→ **Provided material**
__________

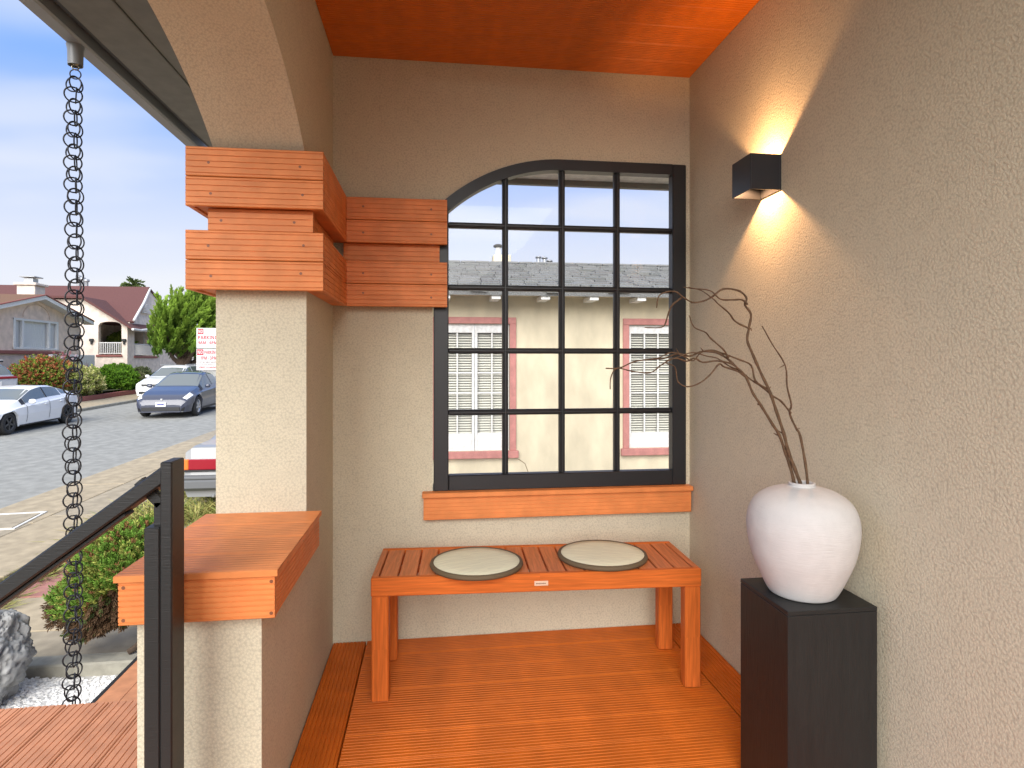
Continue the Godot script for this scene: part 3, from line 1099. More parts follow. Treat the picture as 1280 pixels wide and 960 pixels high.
func front_garden() -> void:
	# low concrete wall and white gravel
	var w := MB.new()
	w.span(Vector3(-4.6, -2.6, -5.0), Vector3(-2.09, -2.21, -4.83), 0.012)
	tag(part("garden_wall", w, M.garden_wall), "low grey concrete wall behind the white gravel bed", "wall")
	var g := MB.new()
	g.span(Vector3(-4.6, -2.6, -4.83), Vector3(-2.09, -2.305, -2.42))
	tag(part("gravel_bed", g, M.gravel_base), "flat white base of the gravel bed", "gravel bed", "", "structure")
	var pb := MB.new()
	var r2 := RandomNumberGenerator.new()
	r2.seed = 3
	var oc := [Vector3(1, 0, 0), Vector3(0, 0, 1), Vector3(-1, 0, 0), Vector3(0, 0, -1)]
	for k in 4:
		oc[k] = oc[k] * r2.randf_range(0.7, 1.2) + Vector3(0, r2.randf_range(-0.2, 0.2), 0)
	var tp := Vector3(0.1, 0.62, -0.1)
	var bt := Vector3(0, -0.5, 0.05)
	for k in 4:
		pb.tri(oc[(k + 1) % 4], oc[k], tp)
		pb.tri(oc[k], oc[(k + 1) % 4], bt)
	var pl := []
	var cs := []
	for k in 36000:
		var x := rng.randf_range(-4.4, -2.1)
		var z := rng.randf_range(-4.82, -2.44)
		var s := rng.randf_range(0.009, 0.017)
		pl.append(Transform3D(Basis.from_euler(Vector3(rng.randf_range(-0.8, 0.8), rng.randf() * TAU, rng.randf_range(-0.8, 0.8))).scaled(Vector3(s * 1.2, s, s)), Vector3(x, -2.303 + rng.randf_range(-0.003, 0.009) + 0.012 * sin(x * 5.0 + z * 3.0), z)))
		var f := rng.randf_range(0.74, 0.9)
		cs.append(Color(f, f * 0.985, f * 0.95))
	var gr := many("gravel", pb.mesh(), M.pebble, pl, cs)
	tag(gr, "bright white crushed gravel filling the bed by the boulder", "gravel", "", "stuff")
	# boulder
	var rk := MB.new()
	var nn := noise(77, 1.0, 4)
	var rows := []
	for i in 73:
		var th := PI * i / 72.0
		var row := []
		for j in 121:
			var ph := TAU * j / 120.0
			var d := Vector3(sin(th) * cos(ph), -cos(th), sin(th) * sin(ph))
			var warp := Vector3(nn.get_noise_3dv(d * 1.7), nn.get_noise_3dv(d * 1.7 + Vector3(9, 3, 1)), 0) * 0.35
			var rid := absf(nn.get_noise_3dv((d + warp) * 1.6 + Vector3(4, 1, 2)))
			var fine := absf(nn.get_noise_3dv((d + warp) * 5.0))
			var rr := 0.92 + 0.24 * nn.get_noise_3dv(d * 0.9) - 0.16 * exp(-rid * 6.0) - 0.03 * exp(-fine * 6.0) + 0.03 * nn.get_noise_3dv(d * 14.0)
			row.append(d * Vector3(0.30, 0.40, 0.30) * rr)
		rows.append(row)
	rk.grid(rows, true)
	var ro := tag(part("boulder", rk, M.rock, null, Transform3D(Basis(Vector3.BACK, -0.12), Vector3(-2.98, -2.0, -4.5))), "rough grey boulder standing in the white gravel", "boulder")
	# juniper
	var jl := leaf_mesh(0.06, 0.010, 12, 0.75, 5)
	var ju := thing("juniper_shrub", "sprawling juniper shrub with brown dead underside behind the ledge", "shrub", "", Vector3(-2.36, -2.33, -5.15))
	var stem := MB.new()
	stem.tube(PackedVector3Array([Vector3(0.45, -0.05, -0.1), Vector3(0.36, 0.2, 0.0), Vector3(0.2, 0.4, 0.1), Vector3(0.0, 0.6, 0.1)]), PackedFloat32Array([0.06, 0.05, 0.04, 0.025]), 8)
	stem.tube(PackedVector3Array([Vector3(0.46, 0.36, 0.0), Vector3(0.33, 0.30, 0.1), Vector3(0.21, 0.24, 0.16), Vector3(0.14, 0.17, 0.2), Vector3(0.09, 0.14, 0.22)]), PackedFloat32Array([0.03, 0.028, 0.03, 0.024, 0.022]), 7)
	part("trunk", stem, M.bark, ju)
	pl = []
	cs = []
	var blobs := []
	for k in 150:
		var q := ball()
		blobs.append([Vector3(0.0, 0.69, 0.1) + q * Vector3(0.36, 0.31, 0.36) + Vector3(0, 0.16 * q.x - 0.06 * q.x * q.x, 0), q])
	for k in 15000:
		var bl: Array = blobs[rng.randi() % blobs.size()]
		var q: Vector3 = bl[1]
		var p: Vector3 = bl[0] + ball() * Vector3(0.11, 0.09, 0.11)
		var low: bool = p.y < 0.54 + 0.10 * sin(p.x * 9.0) + 0.1 * rng.randf() + 0.12 * p.x
		var dir := (q * Vector3(1, 0.5, 1) + Vector3(-0.3, 0.75 if not low else -0.8, 0.2) + ball() * 0.6)
		pl.append(aim(dir, rng.randf_range(0.7, 1.3), p, rng.randf() * TAU))
		var f := rng.randf_range(0.7, 1.35)
		var c0 := Color(0.13, 0.24, 0.035) if rng.randf() < 0.7 else Color(0.28, 0.31, 0.07)
		if low:
			c0 = Color(0.11, 0.065, 0.035) if rng.randf() < 0.85 else Color(0.07, 0.10, 0.03)
		elif rng.randf() < 0.10:
			c0 = Color(0.24, 0.11, 0.05)
		cs.append(Color(c0.r * f, c0.g * f, c0.b * f))
	many("foliage", jl, M.leaf, pl, cs, ju)
	# strips of yellow-green grass
	var bl2 := MB.new()
	bl2.tri(Vector3(-0.004, 0, 0), Vector3(0.004, 0, 0), Vector3(0.012, 0.62, 0.03))
	bl2.tri(Vector3(-0.004, 0, 0), Vector3(0.012, 0.62, 0.03), Vector3(0.055, 1.0, 0.05))
	pl = []
	cs = []
	var gn := noise(9, 0.9, 2)
	for k in 40000:
		var z := -5.2 - 13.0 * pow(rng.randf(), 1.2)
		var x := rng.randf_range(-4.28, -3.96) if z > -8.0 else rng.randf_range(-4.25, -2.0)
		var dens := gn.get_noise_2d(x * 2.0, z)
		if (z > -8.0 and dens < -0.3) or (z <= -8.0 and (dens < 0.0 or (x > -3.5 and z > -8.4))):
			continue
		var hgt := rng.randf_range(0.03, 0.10) * (1.0 + 0.5 * dens) if z > -8.0 else rng.randf_range(0.08, 0.26)
		pl.append(Transform3D(Basis.from_euler(Vector3(rng.randf_range(-0.5, 0.5), rng.randf() * TAU, rng.randf_range(-0.5, 0.5))).scaled(Vector3(minf(1.0, hgt * 7.0), hgt, minf(1.0, hgt * 7.0))), Vector3(x, gy(z) + 0.03, z)))
		var t := rng.randf()
		var c1 := Color(0.13, 0.20, 0.035).lerp(Color(0.42, 0.36, 0.13), clampf(t + 0.3 * dens, 0, 1))
		cs.append(c1)
	tag(many("grass", bl2.mesh(), M.leaf, pl, cs), "rough yellow green grass along the pavement edge", "grass", "", "stuff")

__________

→ **Problem to solve**
Skip every picture and transcribe the data above exactly.

→ **Written solution**
Continue the Godot script for this scene: part 3, from line 1099. More parts follow. Treat the picture as 1280 pixels wide and 960 pixels high.
func front_garden() -> void:
	# low concrete wall and white gravel
	var w := MB.new()
	w.span(Vector3(-4.6, -2.6, -5.0), Vector3(-2.09, -2.21, -4.83), 0.012)
	tag(part("garden_wall", w, M.garden_wall), "low grey concrete wall behind the white gravel bed", "wall")
	var g := MB.new()
	g.span(Vector3(-4.6, -2.6, -4.83), Vector3(-2.09, -2.305, -2.42))
	tag(part("gravel_bed", g, M.gravel_base), "flat white base of the gravel bed", "gravel bed", "", "structure")
	var pb := MB.new()
	var r2 := RandomNumberGenerator.new()
	r2.seed = 3
	var oc := [Vector3(1, 0, 0), Vector3(0, 0, 1), Vector3(-1, 0, 0), Vector3(0, 0, -1)]
	for k in 4:
		oc[k] = oc[k] * r2.randf_range(0.7, 1.2) + Vector3(0, r2.randf_range(-0.2, 0.2), 0)
	var tp := Vector3(0.1, 0.62, -0.1)
	var bt := Vector3(0, -0.5, 0.05)
	for k in 4:
		pb.tri(oc[(k + 1) % 4], oc[k], tp)
		pb.tri(oc[k], oc[(k + 1) % 4], bt)
	var pl := []
	var cs := []
	for k in 36000:
		var x := rng.randf_range(-4.4, -2.1)
		var z := rng.randf_range(-4.82, -2.44)
		var s := rng.randf_range(0.009, 0.017)
		pl.append(Transform3D(Basis.from_euler(Vector3(rng.randf_range(-0.8, 0.8), rng.randf() * TAU, rng.randf_range(-0.8, 0.8))).scaled(Vector3(s * 1.2, s, s)), Vector3(x, -2.303 + rng.randf_range(-0.003, 0.009) + 0.012 * sin(x * 5.0 + z * 3.0), z)))
		var f := rng.randf_range(0.74, 0.9)
		cs.append(Color(f, f * 0.985, f * 0.95))
	var gr := many("gravel", pb.mesh(), M.pebble, pl, cs)
	tag(gr, "bright white crushed gravel filling the bed by the boulder", "gravel", "", "stuff")
	# boulder
	var rk := MB.new()
	var nn := noise(77, 1.0, 4)
	var rows := []
	for i in 73:
		var th := PI * i / 72.0
		var row := []
		for j in 121:
			var ph := TAU * j / 120.0
			var d := Vector3(sin(th) * cos(ph), -cos(th), sin(th) * sin(ph))
			var warp := Vector3(nn.get_noise_3dv(d * 1.7), nn.get_noise_3dv(d * 1.7 + Vector3(9, 3, 1)), 0) * 0.35
			var rid := absf(nn.get_noise_3dv((d + warp) * 1.6 + Vector3(4, 1, 2)))
			var fine := absf(nn.get_noise_3dv((d + warp) * 5.0))
			var rr := 0.92 + 0.24 * nn.get_noise_3dv(d * 0.9) - 0.16 * exp(-rid * 6.0) - 0.03 * exp(-fine * 6.0) + 0.03 * nn.get_noise_3dv(d * 14.0)
			row.append(d * Vector3(0.30, 0.40, 0.30) * rr)
		rows.append(row)
	rk.grid(rows, true)
	var ro := tag(part("boulder", rk, M.rock, null, Transform3D(Basis(Vector3.BACK, -0.12), Vector3(-2.98, -2.0, -4.5))), "rough grey boulder standing in the white gravel", "boulder")
	# juniper
	var jl := leaf_mesh(0.06, 0.010, 12, 0.75, 5)
	var ju := thing("juniper_shrub", "sprawling juniper shrub with brown dead underside behind the ledge", "shrub", "", Vector3(-2.36, -2.33, -5.15))
	var stem := MB.new()
	stem.tube(PackedVector3Array([Vector3(0.45, -0.05, -0.1), Vector3(0.36, 0.2, 0.0), Vector3(0.2, 0.4, 0.1), Vector3(0.0, 0.6, 0.1)]), PackedFloat32Array([0.06, 0.05, 0.04, 0.025]), 8)
	stem.tube(PackedVector3Array([Vector3(0.46, 0.36, 0.0), Vector3(0.33, 0.30, 0.1), Vector3(0.21, 0.24, 0.16), Vector3(0.14, 0.17, 0.2), Vector3(0.09, 0.14, 0.22)]), PackedFloat32Array([0.03, 0.028, 0.03, 0.024, 0.022]), 7)
	part("trunk", stem, M.bark, ju)
	pl = []
	cs = []
	var blobs := []
	for k in 150:
		var q := ball()
		blobs.append([Vector3(0.0, 0.69, 0.1) + q * Vector3(0.36, 0.31, 0.36) + Vector3(0, 0.16 * q.x - 0.06 * q.x * q.x, 0), q])
	for k in 15000:
		var bl: Array = blobs[rng.randi() % blobs.size()]
		var q: Vector3 = bl[1]
		var p: Vector3 = bl[0] + ball() * Vector3(0.11, 0.09, 0.11)
		var low: bool = p.y < 0.54 + 0.10 * sin(p.x * 9.0) + 0.1 * rng.randf() + 0.12 * p.x
		var dir := (q * Vector3(1, 0.5, 1) + Vector3(-0.3, 0.75 if not low else -0.8, 0.2) + ball() * 0.6)
		pl.append(aim(dir, rng.randf_range(0.7, 1.3), p, rng.randf() * TAU))
		var f := rng.randf_range(0.7, 1.35)
		var c0 := Color(0.13, 0.24, 0.035) if rng.randf() < 0.7 else Color(0.28, 0.31, 0.07)
		if low:
			c0 = Color(0.11, 0.065, 0.035) if rng.randf() < 0.85 else Color(0.07, 0.10, 0.03)
		elif rng.randf() < 0.10:
			c0 = Color(0.24, 0.11, 0.05)
		cs.append(Color(c0.r * f, c0.g * f, c0.b * f))
	many("foliage", jl, M.leaf, pl, cs, ju)
	# strips of yellow-green grass
	var bl2 := MB.new()
	bl2.tri(Vector3(-0.004, 0, 0), Vector3(0.004, 0, 0), Vector3(0.012, 0.62, 0.03))
	bl2.tri(Vector3(-0.004, 0, 0), Vector3(0.012, 0.62, 0.03), Vector3(0.055, 1.0, 0.05))
	pl = []
	cs = []
	var gn := noise(9, 0.9, 2)
	for k in 40000:
		var z := -5.2 - 13.0 * pow(rng.randf(), 1.2)
		var x := rng.randf_range(-4.28, -3.96) if z > -8.0 else rng.randf_range(-4.25, -2.0)
		var dens := gn.get_noise_2d(x * 2.0, z)
		if (z > -8.0 and dens < -0.3) or (z <= -8.0 and (dens < 0.0 or (x > -3.5 and z > -8.4))):
			continue
		var hgt := rng.randf_range(0.03, 0.10) * (1.0 + 0.5 * dens) if z > -8.0 else rng.randf_range(0.08, 0.26)
		pl.append(Transform3D(Basis.from_euler(Vector3(rng.randf_range(-0.5, 0.5), rng.randf() * TAU, rng.randf_range(-0.5, 0.5))).scaled(Vector3(minf(1.0, hgt * 7.0), hgt, minf(1.0, hgt * 7.0))), Vector3(x, gy(z) + 0.03, z)))
		var t := rng.randf()
		var c1 := Color(0.13, 0.20, 0.035).lerp(Color(0.42, 0.36, 0.13), clampf(t + 0.3 * dens, 0, 1))
		cs.append(c1)
	tag(many("grass", bl2.mesh(), M.leaf, pl, cs), "rough yellow green grass along the pavement edge", "grass", "", "stuff")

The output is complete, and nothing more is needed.